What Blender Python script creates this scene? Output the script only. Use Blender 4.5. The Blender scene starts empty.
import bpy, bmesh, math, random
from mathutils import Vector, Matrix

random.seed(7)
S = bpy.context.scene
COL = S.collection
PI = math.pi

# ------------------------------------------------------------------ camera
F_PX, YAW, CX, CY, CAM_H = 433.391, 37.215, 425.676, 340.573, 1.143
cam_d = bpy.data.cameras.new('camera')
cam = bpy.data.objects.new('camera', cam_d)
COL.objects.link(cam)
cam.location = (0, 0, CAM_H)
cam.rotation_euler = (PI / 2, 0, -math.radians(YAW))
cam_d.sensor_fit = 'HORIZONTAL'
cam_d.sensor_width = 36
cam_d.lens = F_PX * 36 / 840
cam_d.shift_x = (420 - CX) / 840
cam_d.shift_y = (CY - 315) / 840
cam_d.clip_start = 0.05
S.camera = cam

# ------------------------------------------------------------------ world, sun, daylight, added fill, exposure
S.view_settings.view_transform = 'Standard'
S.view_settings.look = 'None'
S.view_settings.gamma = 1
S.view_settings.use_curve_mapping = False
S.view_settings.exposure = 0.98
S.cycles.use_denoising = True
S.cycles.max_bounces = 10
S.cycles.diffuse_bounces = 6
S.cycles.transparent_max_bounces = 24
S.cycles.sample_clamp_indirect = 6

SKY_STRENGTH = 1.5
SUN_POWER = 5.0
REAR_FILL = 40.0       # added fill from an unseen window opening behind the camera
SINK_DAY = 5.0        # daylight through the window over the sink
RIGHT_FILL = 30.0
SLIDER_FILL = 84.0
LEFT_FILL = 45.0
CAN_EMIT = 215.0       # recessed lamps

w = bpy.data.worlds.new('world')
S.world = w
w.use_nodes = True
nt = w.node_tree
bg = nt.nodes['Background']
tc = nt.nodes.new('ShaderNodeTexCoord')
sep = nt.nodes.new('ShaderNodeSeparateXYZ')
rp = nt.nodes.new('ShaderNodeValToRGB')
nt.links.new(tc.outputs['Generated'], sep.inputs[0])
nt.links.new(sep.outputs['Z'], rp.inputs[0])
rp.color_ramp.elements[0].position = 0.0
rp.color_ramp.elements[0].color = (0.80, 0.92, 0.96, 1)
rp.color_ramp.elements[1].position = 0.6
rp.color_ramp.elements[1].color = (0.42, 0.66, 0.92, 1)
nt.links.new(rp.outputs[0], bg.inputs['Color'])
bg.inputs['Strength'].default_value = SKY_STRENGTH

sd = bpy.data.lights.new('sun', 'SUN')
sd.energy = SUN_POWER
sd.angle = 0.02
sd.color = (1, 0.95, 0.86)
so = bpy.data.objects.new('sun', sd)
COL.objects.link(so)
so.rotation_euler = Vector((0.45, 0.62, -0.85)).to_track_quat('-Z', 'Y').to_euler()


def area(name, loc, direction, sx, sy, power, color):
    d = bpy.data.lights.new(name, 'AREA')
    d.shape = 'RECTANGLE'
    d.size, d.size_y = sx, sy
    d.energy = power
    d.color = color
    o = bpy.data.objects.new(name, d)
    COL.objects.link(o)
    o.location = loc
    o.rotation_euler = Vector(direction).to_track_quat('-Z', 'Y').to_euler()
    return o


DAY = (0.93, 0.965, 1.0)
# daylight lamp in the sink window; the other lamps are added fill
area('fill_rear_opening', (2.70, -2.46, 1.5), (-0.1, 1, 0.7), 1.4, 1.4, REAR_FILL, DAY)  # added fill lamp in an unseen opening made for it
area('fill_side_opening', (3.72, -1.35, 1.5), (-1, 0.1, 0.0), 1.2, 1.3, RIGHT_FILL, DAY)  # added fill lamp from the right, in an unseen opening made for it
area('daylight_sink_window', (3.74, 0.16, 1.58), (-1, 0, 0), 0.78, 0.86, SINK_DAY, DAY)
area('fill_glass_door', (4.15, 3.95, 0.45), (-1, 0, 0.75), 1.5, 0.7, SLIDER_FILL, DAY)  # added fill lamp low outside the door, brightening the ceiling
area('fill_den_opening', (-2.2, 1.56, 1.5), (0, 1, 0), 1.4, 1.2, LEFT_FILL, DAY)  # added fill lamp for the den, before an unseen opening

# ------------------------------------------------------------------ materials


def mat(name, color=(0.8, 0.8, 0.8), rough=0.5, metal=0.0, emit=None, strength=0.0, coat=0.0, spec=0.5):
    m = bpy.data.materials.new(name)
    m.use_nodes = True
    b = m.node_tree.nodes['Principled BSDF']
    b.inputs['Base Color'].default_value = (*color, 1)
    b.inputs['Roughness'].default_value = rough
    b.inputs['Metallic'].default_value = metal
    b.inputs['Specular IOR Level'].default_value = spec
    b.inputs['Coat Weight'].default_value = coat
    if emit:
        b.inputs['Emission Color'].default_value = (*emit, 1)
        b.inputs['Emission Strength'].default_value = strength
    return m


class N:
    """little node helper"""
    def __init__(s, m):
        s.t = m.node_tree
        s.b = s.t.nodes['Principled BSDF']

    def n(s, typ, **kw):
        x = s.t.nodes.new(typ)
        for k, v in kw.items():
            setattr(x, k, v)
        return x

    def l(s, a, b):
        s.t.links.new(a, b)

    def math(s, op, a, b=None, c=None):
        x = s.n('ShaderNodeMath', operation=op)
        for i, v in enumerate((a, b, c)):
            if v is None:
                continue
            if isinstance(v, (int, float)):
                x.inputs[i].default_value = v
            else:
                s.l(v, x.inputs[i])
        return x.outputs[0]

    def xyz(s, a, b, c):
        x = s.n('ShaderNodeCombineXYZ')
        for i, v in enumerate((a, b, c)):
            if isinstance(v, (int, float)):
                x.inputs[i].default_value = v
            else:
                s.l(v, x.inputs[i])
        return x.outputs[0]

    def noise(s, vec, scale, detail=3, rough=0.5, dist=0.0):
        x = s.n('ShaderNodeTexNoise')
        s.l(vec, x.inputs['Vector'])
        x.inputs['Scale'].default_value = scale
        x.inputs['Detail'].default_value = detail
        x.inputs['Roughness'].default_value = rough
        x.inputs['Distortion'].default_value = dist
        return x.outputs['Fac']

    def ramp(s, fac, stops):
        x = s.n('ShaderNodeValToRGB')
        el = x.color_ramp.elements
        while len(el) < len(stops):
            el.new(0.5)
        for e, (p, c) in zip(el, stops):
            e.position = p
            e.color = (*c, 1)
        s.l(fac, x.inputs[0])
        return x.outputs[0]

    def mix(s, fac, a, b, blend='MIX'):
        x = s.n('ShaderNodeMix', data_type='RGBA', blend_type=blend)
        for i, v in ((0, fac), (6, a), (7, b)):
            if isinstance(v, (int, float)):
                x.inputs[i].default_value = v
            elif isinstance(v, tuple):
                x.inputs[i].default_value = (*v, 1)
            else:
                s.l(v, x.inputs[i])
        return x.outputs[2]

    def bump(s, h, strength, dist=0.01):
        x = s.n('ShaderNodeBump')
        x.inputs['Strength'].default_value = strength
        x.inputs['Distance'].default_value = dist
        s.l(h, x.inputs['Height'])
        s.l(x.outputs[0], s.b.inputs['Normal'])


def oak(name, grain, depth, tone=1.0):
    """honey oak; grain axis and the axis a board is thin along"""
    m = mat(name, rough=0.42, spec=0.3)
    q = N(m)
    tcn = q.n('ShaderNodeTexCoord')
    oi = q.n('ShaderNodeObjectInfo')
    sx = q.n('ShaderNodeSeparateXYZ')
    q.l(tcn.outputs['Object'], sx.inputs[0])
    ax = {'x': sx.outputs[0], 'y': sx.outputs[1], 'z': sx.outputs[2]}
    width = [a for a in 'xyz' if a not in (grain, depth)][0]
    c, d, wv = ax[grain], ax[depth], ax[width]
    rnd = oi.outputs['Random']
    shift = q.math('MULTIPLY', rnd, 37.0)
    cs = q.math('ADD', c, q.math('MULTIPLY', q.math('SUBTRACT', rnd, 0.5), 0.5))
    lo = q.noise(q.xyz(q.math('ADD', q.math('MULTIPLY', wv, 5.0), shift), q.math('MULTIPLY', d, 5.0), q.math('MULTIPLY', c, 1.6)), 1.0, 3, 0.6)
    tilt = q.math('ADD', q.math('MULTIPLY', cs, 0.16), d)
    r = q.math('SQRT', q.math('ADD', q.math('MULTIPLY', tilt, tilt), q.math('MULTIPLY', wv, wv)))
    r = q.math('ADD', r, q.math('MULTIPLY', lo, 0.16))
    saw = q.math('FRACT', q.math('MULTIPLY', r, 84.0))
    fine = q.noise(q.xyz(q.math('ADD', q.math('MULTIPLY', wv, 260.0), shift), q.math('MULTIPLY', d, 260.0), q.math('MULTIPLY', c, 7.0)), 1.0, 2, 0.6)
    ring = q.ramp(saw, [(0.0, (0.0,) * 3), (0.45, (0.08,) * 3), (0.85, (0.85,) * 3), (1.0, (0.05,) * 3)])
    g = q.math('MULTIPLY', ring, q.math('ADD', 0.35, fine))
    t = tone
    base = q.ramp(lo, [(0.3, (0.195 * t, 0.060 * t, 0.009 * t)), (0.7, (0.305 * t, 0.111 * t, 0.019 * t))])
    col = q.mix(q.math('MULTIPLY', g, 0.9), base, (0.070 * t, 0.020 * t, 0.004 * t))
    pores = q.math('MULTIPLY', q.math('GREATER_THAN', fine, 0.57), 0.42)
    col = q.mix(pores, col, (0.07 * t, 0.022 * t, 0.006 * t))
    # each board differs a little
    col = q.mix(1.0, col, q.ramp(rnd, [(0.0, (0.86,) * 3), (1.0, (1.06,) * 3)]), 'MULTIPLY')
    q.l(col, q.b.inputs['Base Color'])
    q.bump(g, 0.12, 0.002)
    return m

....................

Return every line from the one holding "base = q.ramp(lo, [(0.3, (0.195" through the end of the data, exactly as it appears, with both ends kept and nothing else.

**Final result:**
    base = q.ramp(lo, [(0.3, (0.195 * t, 0.060 * t, 0.009 * t)), (0.7, (0.305 * t, 0.111 * t, 0.019 * t))])
    col = q.mix(q.math('MULTIPLY', g, 0.9), base, (0.070 * t, 0.020 * t, 0.004 * t))
    pores = q.math('MULTIPLY', q.math('GREATER_THAN', fine, 0.57), 0.42)
    col = q.mix(pores, col, (0.07 * t, 0.022 * t, 0.006 * t))
    # each board differs a little
    col = q.mix(1.0, col, q.ramp(rnd, [(0.0, (0.86,) * 3), (1.0, (1.06,) * 3)]), 'MULTIPLY')
    q.l(col, q.b.inputs['Base Color'])
    q.bump(g, 0.12, 0.002)
    return m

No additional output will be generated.